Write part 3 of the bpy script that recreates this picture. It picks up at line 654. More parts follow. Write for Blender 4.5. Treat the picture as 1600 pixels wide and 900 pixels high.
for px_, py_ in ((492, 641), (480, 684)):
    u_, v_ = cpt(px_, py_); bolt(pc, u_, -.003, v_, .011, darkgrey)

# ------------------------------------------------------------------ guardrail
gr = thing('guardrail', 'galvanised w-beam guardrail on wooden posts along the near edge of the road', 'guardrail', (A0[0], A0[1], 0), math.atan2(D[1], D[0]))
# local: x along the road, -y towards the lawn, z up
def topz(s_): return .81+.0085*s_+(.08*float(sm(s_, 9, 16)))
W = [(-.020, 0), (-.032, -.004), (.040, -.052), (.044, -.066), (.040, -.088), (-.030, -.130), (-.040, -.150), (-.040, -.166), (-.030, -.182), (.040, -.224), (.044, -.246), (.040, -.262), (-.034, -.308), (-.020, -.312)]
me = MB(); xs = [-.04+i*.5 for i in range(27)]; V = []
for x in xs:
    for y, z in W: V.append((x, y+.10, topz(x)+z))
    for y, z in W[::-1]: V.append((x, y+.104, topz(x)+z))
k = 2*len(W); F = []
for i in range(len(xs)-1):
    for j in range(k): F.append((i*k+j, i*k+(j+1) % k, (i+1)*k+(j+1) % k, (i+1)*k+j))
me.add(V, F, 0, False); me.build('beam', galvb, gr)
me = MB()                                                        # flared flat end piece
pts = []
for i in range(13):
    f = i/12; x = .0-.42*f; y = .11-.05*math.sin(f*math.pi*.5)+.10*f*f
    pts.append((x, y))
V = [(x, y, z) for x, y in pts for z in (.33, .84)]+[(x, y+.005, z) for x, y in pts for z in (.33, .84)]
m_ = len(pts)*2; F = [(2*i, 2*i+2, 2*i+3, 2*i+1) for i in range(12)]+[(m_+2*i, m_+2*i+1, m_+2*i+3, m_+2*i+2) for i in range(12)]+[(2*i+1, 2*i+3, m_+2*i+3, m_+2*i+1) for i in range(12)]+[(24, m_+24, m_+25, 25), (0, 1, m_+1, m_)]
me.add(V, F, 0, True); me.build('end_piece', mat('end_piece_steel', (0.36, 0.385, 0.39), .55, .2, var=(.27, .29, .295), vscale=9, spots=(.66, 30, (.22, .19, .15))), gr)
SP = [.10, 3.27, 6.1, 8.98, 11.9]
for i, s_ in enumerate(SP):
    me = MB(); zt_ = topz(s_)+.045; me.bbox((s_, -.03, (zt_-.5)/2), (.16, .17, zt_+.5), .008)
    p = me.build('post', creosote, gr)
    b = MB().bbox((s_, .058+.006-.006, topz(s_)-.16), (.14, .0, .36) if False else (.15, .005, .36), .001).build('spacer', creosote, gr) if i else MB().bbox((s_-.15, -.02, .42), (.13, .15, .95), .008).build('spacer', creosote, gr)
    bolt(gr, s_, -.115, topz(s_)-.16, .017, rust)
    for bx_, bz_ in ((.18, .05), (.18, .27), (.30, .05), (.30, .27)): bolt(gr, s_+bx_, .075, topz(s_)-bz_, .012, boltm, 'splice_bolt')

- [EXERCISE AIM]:
Output all of the data above without any alteration.

- [EXERCISE ANSWER]:
Write part 3 of the bpy script that recreates this picture. It picks up at line 654. More parts follow. Write for Blender 4.5. Treat the picture as 1600 pixels wide and 900 pixels high.
for px_, py_ in ((492, 641), (480, 684)):
    u_, v_ = cpt(px_, py_); bolt(pc, u_, -.003, v_, .011, darkgrey)

# ------------------------------------------------------------------ guardrail
gr = thing('guardrail', 'galvanised w-beam guardrail on wooden posts along the near edge of the road', 'guardrail', (A0[0], A0[1], 0), math.atan2(D[1], D[0]))
# local: x along the road, -y towards the lawn, z up
def topz(s_): return .81+.0085*s_+(.08*float(sm(s_, 9, 16)))
W = [(-.020, 0), (-.032, -.004), (.040, -.052), (.044, -.066), (.040, -.088), (-.030, -.130), (-.040, -.150), (-.040, -.166), (-.030, -.182), (.040, -.224), (.044, -.246), (.040, -.262), (-.034, -.308), (-.020, -.312)]
me = MB(); xs = [-.04+i*.5 for i in range(27)]; V = []
for x in xs:
    for y, z in W: V.append((x, y+.10, topz(x)+z))
    for y, z in W[::-1]: V.append((x, y+.104, topz(x)+z))
k = 2*len(W); F = []
for i in range(len(xs)-1):
    for j in range(k): F.append((i*k+j, i*k+(j+1) % k, (i+1)*k+(j+1) % k, (i+1)*k+j))
me.add(V, F, 0, False); me.build('beam', galvb, gr)
me = MB()                                                        # flared flat end piece
pts = []
for i in range(13):
    f = i/12; x = .0-.42*f; y = .11-.05*math.sin(f*math.pi*.5)+.10*f*f
    pts.append((x, y))
V = [(x, y, z) for x, y in pts for z in (.33, .84)]+[(x, y+.005, z) for x, y in pts for z in (.33, .84)]
m_ = len(pts)*2; F = [(2*i, 2*i+2, 2*i+3, 2*i+1) for i in range(12)]+[(m_+2*i, m_+2*i+1, m_+2*i+3, m_+2*i+2) for i in range(12)]+[(2*i+1, 2*i+3, m_+2*i+3, m_+2*i+1) for i in range(12)]+[(24, m_+24, m_+25, 25), (0, 1, m_+1, m_)]
me.add(V, F, 0, True); me.build('end_piece', mat('end_piece_steel', (0.36, 0.385, 0.39), .55, .2, var=(.27, .29, .295), vscale=9, spots=(.66, 30, (.22, .19, .15))), gr)
SP = [.10, 3.27, 6.1, 8.98, 11.9]
for i, s_ in enumerate(SP):
    me = MB(); zt_ = topz(s_)+.045; me.bbox((s_, -.03, (zt_-.5)/2), (.16, .17, zt_+.5), .008)
    p = me.build('post', creosote, gr)
    b = MB().bbox((s_, .058+.006-.006, topz(s_)-.16), (.14, .0, .36) if False else (.15, .005, .36), .001).build('spacer', creosote, gr) if i else MB().bbox((s_-.15, -.02, .42), (.13, .15, .95), .008).build('spacer', creosote, gr)
    bolt(gr, s_, -.115, topz(s_)-.16, .017, rust)
    for bx_, bz_ in ((.18, .05), (.18, .27), (.30, .05), (.30, .27)): bolt(gr, s_+bx_, .075, topz(s_)-bz_, .012, boltm, 'splice_bolt')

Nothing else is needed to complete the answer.